Volume 26 Issue 3, 2011

OPINION: An organisational resilience approach to managing education, research and training

Carolyn Thompson


Article

Carolyn Thompson

In the October 2010 issue of AJEM, our Executive Director, Raelene Thompson outlined some of our important priorities in the Australian Emergency Management Institute’s (AEMI’s) quest toward a Centre of Excellence, particularly its need for a continuous improvement process for curriculum development and design. In addition, the release of the Council of Australian Governments (COAG) National Strategy for Disaster Resilience in February 2011 served as a timely reminder of how AEMI needs to ensure it is a resilient organisation, to address the needs of the emergency management sectors. As a Centre that prides itself on its education and research, it needs a system that incorporates strategic, operational and tactical system development, with capabilities that include:

  1. A sense of purpose: being a Centre of Excellence for emergency management education, research and training.
  2. Pragmatism: being responsive to policy and strategic directives, including a commercial fee-paying environment.
  3. Flexibility: in thinking and labour.
  4. Innovation and experimentalism: a culture that is supportive of trying new approaches and means of doing business.
  5. Connectivity: a strong and broad-ranging network.

Our Curriculum Review Project, headed by Cameron Scott, used a variety of mechanisms including: a Training Needs Analysis; a review of the AEMI strategic direction against national priorities; a review of the current AEMI program against the priorities, and a market analysis. While this approach has yielded some competing results, the rigour of the review has enabled an evidence-based decision process that can inform future directions in education product and research priorities. It has also brought some formality to the decision process around new knowledge creation for emergency management education and research directions.

It is evident that AEMI has existing client groups who must be serviced, and in addition to developing products to meet their needs, it also needs to consider how it might assist in developing resilience capability for the broader community.

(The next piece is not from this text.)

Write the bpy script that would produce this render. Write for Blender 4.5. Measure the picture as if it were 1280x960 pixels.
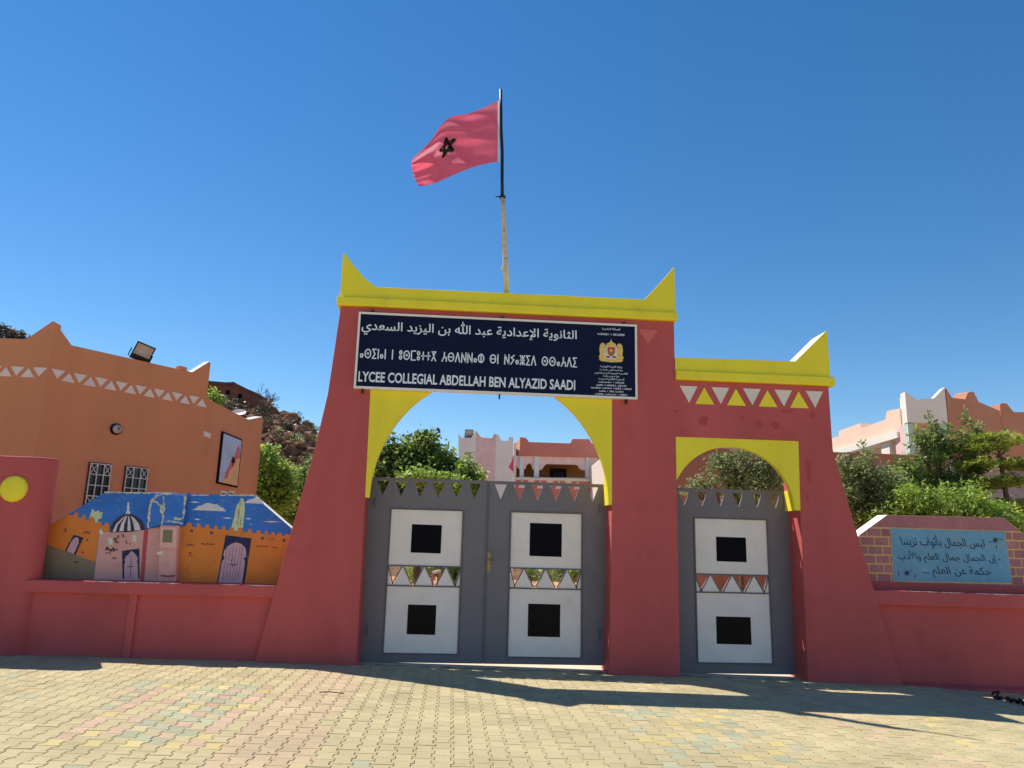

The education review has also highlighted areas where AEMI is currently under-performing or under-represented. Examples include: train-the-trainer type education products that assist other providers in the field in ensuring wise practice, and university engagement. AEMI seeks to redress the first issue by providing education meetings and programs, and the second by formalised arrangements with our university colleagues.

Examples of how this may work, and how it can improve innovation and experimentalism, flexibility and connectivity include:

  • developing discipline teams, assisting with knowledge management and communities of practice;
  • adopting Adjunct researchers to scaffold research methods skills development and engaging with a broader education community;
  • targeting conference attendance built around AEMI research outcomes to increase our reach;
  • formalising AEMI Fellows, Visiting Lecturers and Friends of AEMI, likely through an Emergency Management alumni organisation; and
  • including interns, work integrated learning students and work experience students to inject other ways of viewing our world.

While our task is not quite completed, our discipline teams are excited and energised. Having so many engaged Friends of AEMI has certainly assisted our continuous improvement modelling, and we look forward to sharing and working closely with each of our sectors.

About the author

Ms Carolyn Thompson commenced as Director of Education, Research and Training at AEMI in February 2011. She holds postgraduate qualifications in business and education, with extensive experience nationally and internationally in public and private sector institutions. Her current research is in organisational behaviour, and she hopes to finish that elusive PhD, one day.